Controlli e liti

Bonus ricerca e sviluppo, accertamenti al bivio del parere dello Sviluppo economico

Secondo il Mef, le Entrate «possono» rivolgersi al Mise, ma per la Ctp Vicenza la richiesta è obbligatoria

In tema di credito di imposta ricerca e sviluppo, l’agenzia delle Entrate non è competente a valutare la valenza tecnica dell’attività svolta per migliorare i cicli produttivi dell’azienda. È questo il principio affermato dalla Commissione Tributaria Provinciale di Vicenza con la sentenza 365/3/2021 (presidente Fiore, relatore Riondino; si veda l’articolo sul Sole 24 Ore del 4 agosto). A tali fini, secondo i giudici, l’Agenzia avrebbe dovuto richiedere un preventivo parere al ministero dello Sviluppo economico, come pure confermato dalle circolari 5/E/2016 e 13/E/2017

Nel corso del question time del 5 agosto, tuttavia, il ministero dell’Economia ha ricordato che «la richiesta del parere è espressamente prevista dalla norma come una facoltà, non un obbligo, per l’agenzia delle Entrate» (si veda l’articolo sul Sole 24 Ore del 6 agosto).

La vicenda merita qualche considerazione in più, perché se è vero che l’Agenzia non è obbligata a rivolgersi al ministero dello Sviluppo economico, è altrettanto vero che un accertamento interamente basato su considerazioni puramente tecniche potrebbe rivelarsi zoppicante nel corso di un contenzioso.

Nel caso esaminato dai giudici vicentini, la vicenda trae origine da un atto di recupero crediti emesso dall’agenzia delle Entrate di nei confronti di una società in fallimento, al fine di recuperare a tassazione il credito di imposta ricerca e sviluppo (articolo 3 del Dl 145/2013) dalla stessa fruito in relazione alle spese sostenute nell'anno 2017 per «innovazioni di processo».

L’ufficio contesta che i progetti posti in essere dalla società non avrebbero apportato nessuna innovazione di mercato, limitandosi a migliorare il processo produttivo dell’impresa attraverso l’applicazione di tecniche già esistenti nel settore, rientranti nell’attività ordinaria di sviluppo dei processi aziendali.

L’atto impositivo viene notificato al curatore fallimentare e, per conoscenza, all’ex legale rappresentante della società. Quest’ultimo propone ricorso protestando, tra l’altro, l’illegittimità della condotta dell’ufficio che, senza avere chiesto preventivamente un parere al ministero dello Sviluppo economico, ha disconosciuto il credito di imposta in esame sulla base di valutazioni tecniche che eccedono le proprie competenze.

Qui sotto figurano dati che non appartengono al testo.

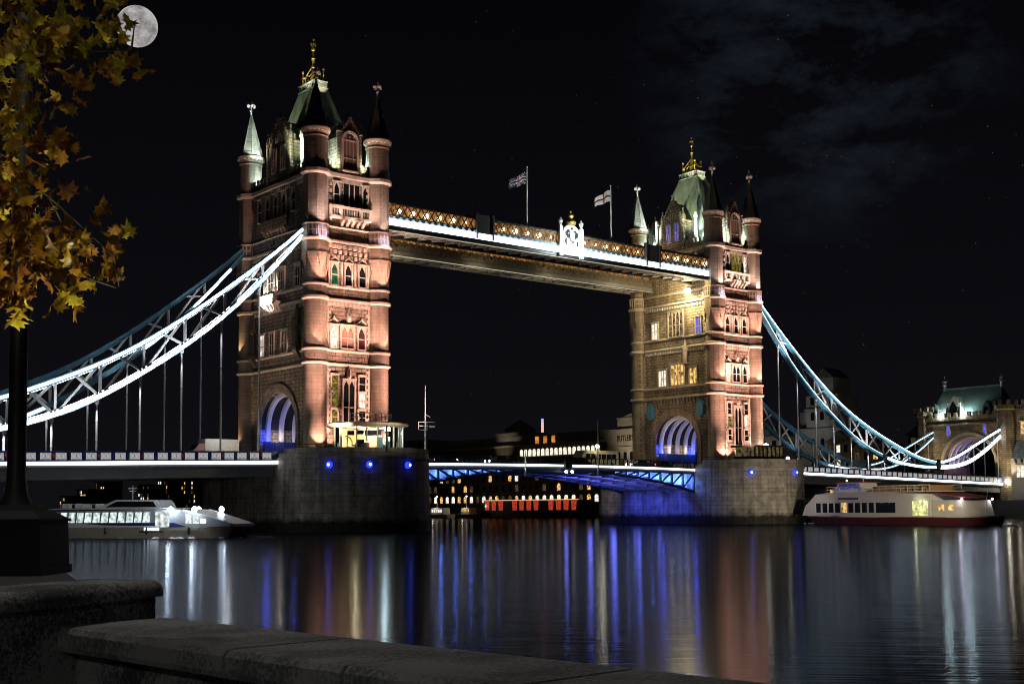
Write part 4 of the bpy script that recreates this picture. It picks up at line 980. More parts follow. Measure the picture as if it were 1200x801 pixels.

L’agenzia delle Entrate si costituisce in giudizio ribadendo la legittimità del proprio operato, eccependo altresì la carenza di legittimazione passiva del ricorrente (ovvero l’ex legale rappresentante della società).

I giudici della Ctp accolgono il ricorso del contribuente. In primo luogo, riconoscono la legittimazione processuale dell’ex legale rappresentante della società, in quanto il curatore fallimentare, cui pure era stato notificato l’atto impositivo, non lo ha impugnato. I giudici danno così seguito all’orientamento giurisprudenziale secondo cui l’inerzia della procedura fallimentare legittima l’impugnazione dell’atto impositivo da parte dell’ex legale rappresentante della società.

L’aspetto più interessante è, comunque, quello riguardante il merito della controversia. Secondo la Ctr, l’agenzia delle Entrate avrebbe esorbitato dalle proprie competenze laddove ha ritenuto i progetti avviati dalla società inidonei a integrare una innovazione di processo. Sarebbe servito un parere dello Sviluppo economico, in assenza del quale il Fisco è stato anche condannato alle spese di lite.

Nel question time del 5 agosto, il Mef ha anche ricordato che, oltre all’interpello alle Entrate, le imprese possono «acquisire autonomamente il parere tecnico» del Mise rispetto «all’esistenza o meno dell’attività eleggibile». Ma è evidente che anche questa rappresenta una facoltà, e non è detto che tutti i contribuenti possano o vogliano attivarsi preventivamente in vista possibili contestazioni fiscali, ma basate su argomenti tecnici.